La scène d’ouverture, étonnante , nous met dans le bain. On y voit des enfants et des adolescents couverts de boue arpentant la forêt, on ne comprend que peu à peu que toute cette famille/tribu est en train de chasser le cerf à l’ancienne, pour se nourrir, sans meute ni fusil à lunettes. Bienvenue au sein de la famille de Ben Cash qui, au cœur des magnifiques forêts montagneuses du Nord-Ouest américain, vit en quasi autarcie et autosuffisance avec ses six enfants. Au programme, point de livraison de junk food, point de tablettes ni de consoles, mais entraînements pour le moins sportifs, nécessaires à la survie en milieu éventuellement hostile, pratique de la chasse, de la cueillette et entretien du potager. Côté intellectuel, une éducation basée sur la découverte et l’étude des textes fondateurs de la démocratie américaine et des œuvres de philosophes ou écrivains plus hétérodoxes.
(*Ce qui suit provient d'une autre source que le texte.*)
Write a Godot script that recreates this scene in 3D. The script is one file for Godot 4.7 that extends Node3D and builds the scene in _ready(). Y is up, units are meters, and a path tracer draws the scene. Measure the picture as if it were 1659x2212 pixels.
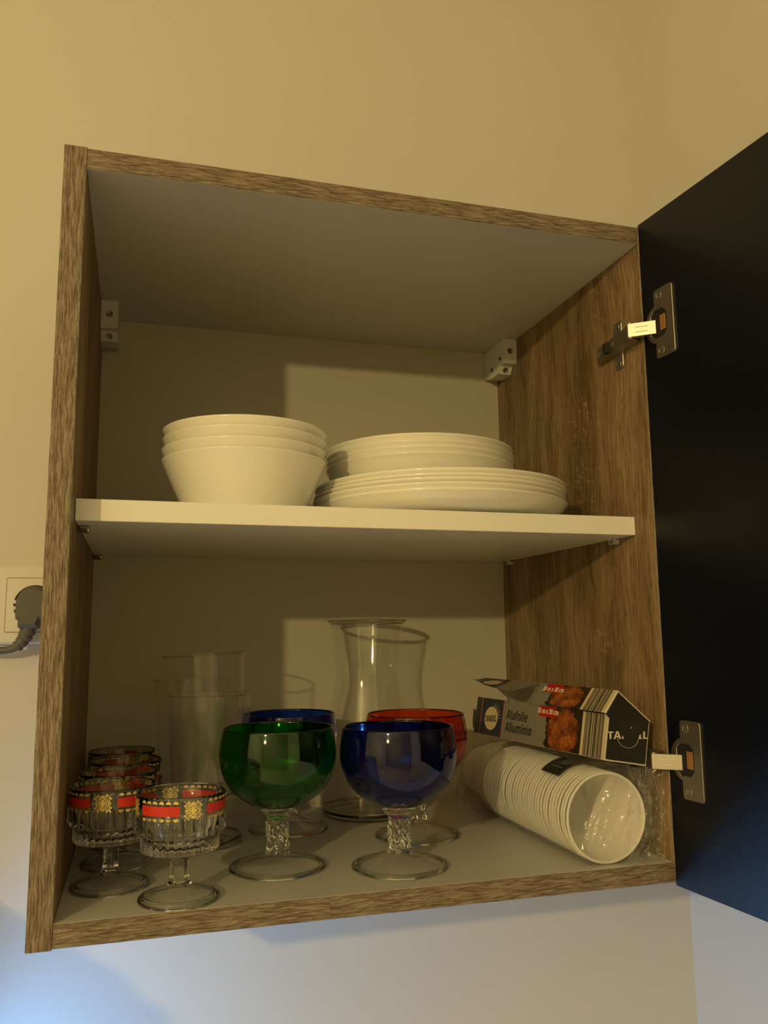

Chez les Cash on ne boit pas de coca, on ne regarde pas la télé, on construit des cabanes et en guise de Noël, tradition de moins en moins chrétienne et de plus en plus mercantile, on préfère s’offrir des cadeaux (généralement des couteaux de chasse dès l’âge de huit ans) pour célébrer la Saint Noam Chomsky !
Ce monde à part, harmonieux, qu’on qualifierait volontiers de paradisiaque, va vaciller, voire menacer de s’effondrer quand la mère va décéder à l’hôpital, que toute la petite famille va devoir traverser les Etats Unis et s’imposer à ses funérailles au Nouveau Mexique, auxquelles elle n’est pas forcément la bienvenue.
C’est le début d’un road movie initiatique, à la découverte du monde extérieur face auquel les convictions des uns et des autres risquent bien de se trouver remises en question.
Magnifiquement mis en scène – le rythme, le cadre, la beauté de la photo – passionnant à suivre, servi par l’interprétation du toujours grandiose Viggo Mortensen, splendide en père intransigeant dans ses choix de vie mais en proie au doute, entouré de jeunes comédiens épatants, Captain Fantastic s’impose donc comme une superbe réflexion sur les conséquences pour les enfants des choix de vie de leurs parents, une ode au pas de côté en douceur, dans le respect de la personnalité de chacun et même des oppositions des détracteurs, parcourue d’un souffle libertaire humaniste, doux et tendre dans lequel on s’enveloppe avec un plaisir sans partage.